──────── Source excerpt ────────

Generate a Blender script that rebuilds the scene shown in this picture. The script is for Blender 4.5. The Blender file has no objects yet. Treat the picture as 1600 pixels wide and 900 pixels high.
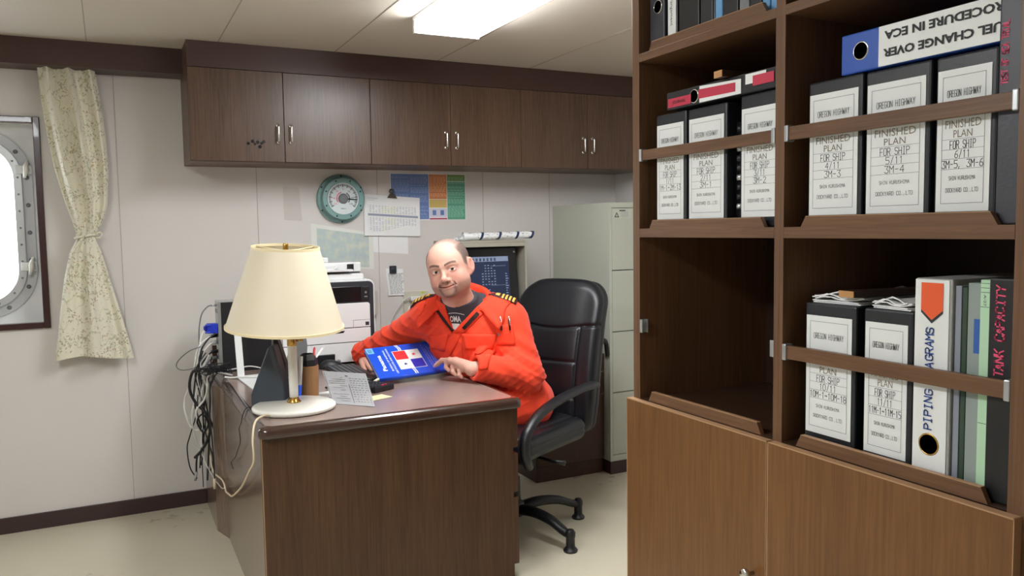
import bpy, math, random
import numpy as np
from mathutils import Vector, Matrix, noise as mnoise
random.seed(7)
SC = bpy.context.scene
COL = SC.collection
# ------------------------------------------------------------------ camera
cam_d = bpy.data.cameras.new('camera'); cam = bpy.data.objects.new('camera', cam_d); COL.objects.link(cam)
def cam_basis(yaw, pitch, roll):
    y, p, r = [math.radians(a) for a in (yaw, pitch, roll)]
    f = Vector((math.sin(y)*math.cos(p), math.cos(y)*math.cos(p), -math.sin(p)))
    r0 = Vector((math.cos(y), -math.sin(y), 0)); u0 = r0.cross(f)
    R = math.cos(r)*r0 + math.sin(r)*u0; U = -math.sin(r)*r0 + math.cos(r)*u0
    return R, U, f
R_, U_, F_ = cam_basis(26.513, 4.240, -0.879)
cam.matrix_world = Matrix(((R_.x, U_.x, -F_.x, 0), (R_.y, U_.y, -F_.y, 0), (R_.z, U_.z, -F_.z, 1.36), (0, 0, 0, 1)))
cam_d.sensor_width = 36.0; cam_d.lens = 1259.6*36/1600; cam_d.clip_start = 0.02
SC.camera = cam
# ------------------------------------------------------------------ view, world, lights
vs = SC.view_settings
vs.view_transform = 'Standard'; vs.look = 'None'; vs.gamma = 1.0; vs.use_curve_mapping = False
vs.exposure = 1.10
W = bpy.data.worlds.new('daylight'); SC.world = W; W.use_nodes = True
W.node_tree.nodes['Background'].inputs[0].default_value = (0.90, 0.96, 1.0, 1)
W.node_tree.nodes['Background'].inputs[1].default_value = 3.0
TUBE = 15.0            # brightness of the fluorescent diffusers
ROOM_Z = 2.22
WALL_Y = 4.27
# ------------------------------------------------------------------ materials
def lin(h):
    if isinstance(h, str):
        h = h.lstrip('#'); c = [int(h[i:i+2], 16)/255 for i in (0, 2, 4)]
        return tuple(x/12.92 if x <= .04045 else ((x+.055)/1.055)**2.4 for x in c)
    return tuple(h)
def nodes_of(name):
    m = bpy.data.materials.new(name); m.use_nodes = True
    nt = m.node_tree; b = nt.nodes['Principled BSDF']
    return m, nt, b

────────

## Task directions
Reproduce the material in full, word for word, and omit the pictures.

## Output for this task
Generate a Blender script that rebuilds the scene shown in this picture. The script is for Blender 4.5. The Blender file has no objects yet. Treat the picture as 1600 pixels wide and 900 pixels high.
import bpy, math, random
import numpy as np
from mathutils import Vector, Matrix, noise as mnoise
random.seed(7)
SC = bpy.context.scene
COL = SC.collection
# ------------------------------------------------------------------ camera
cam_d = bpy.data.cameras.new('camera'); cam = bpy.data.objects.new('camera', cam_d); COL.objects.link(cam)
def cam_basis(yaw, pitch, roll):
    y, p, r = [math.radians(a) for a in (yaw, pitch, roll)]
    f = Vector((math.sin(y)*math.cos(p), math.cos(y)*math.cos(p), -math.sin(p)))
    r0 = Vector((math.cos(y), -math.sin(y), 0)); u0 = r0.cross(f)
    R = math.cos(r)*r0 + math.sin(r)*u0; U = -math.sin(r)*r0 + math.cos(r)*u0
    return R, U, f
R_, U_, F_ = cam_basis(26.513, 4.240, -0.879)
cam.matrix_world = Matrix(((R_.x, U_.x, -F_.x, 0), (R_.y, U_.y, -F_.y, 0), (R_.z, U_.z, -F_.z, 1.36), (0, 0, 0, 1)))
cam_d.sensor_width = 36.0; cam_d.lens = 1259.6*36/1600; cam_d.clip_start = 0.02
SC.camera = cam
# ------------------------------------------------------------------ view, world, lights
vs = SC.view_settings
vs.view_transform = 'Standard'; vs.look = 'None'; vs.gamma = 1.0; vs.use_curve_mapping = False
vs.exposure = 1.10
W = bpy.data.worlds.new('daylight'); SC.world = W; W.use_nodes = True
W.node_tree.nodes['Background'].inputs[0].default_value = (0.90, 0.96, 1.0, 1)
W.node_tree.nodes['Background'].inputs[1].default_value = 3.0
TUBE = 15.0            # brightness of the fluorescent diffusers
ROOM_Z = 2.22
WALL_Y = 4.27
# ------------------------------------------------------------------ materials
def lin(h):
    if isinstance(h, str):
        h = h.lstrip('#'); c = [int(h[i:i+2], 16)/255 for i in (0, 2, 4)]
        return tuple(x/12.92 if x <= .04045 else ((x+.055)/1.055)**2.4 for x in c)
    return tuple(h)
def nodes_of(name):
    m = bpy.data.materials.new(name); m.use_nodes = True
    nt = m.node_tree; b = nt.nodes['Principled BSDF']
    return m, nt, b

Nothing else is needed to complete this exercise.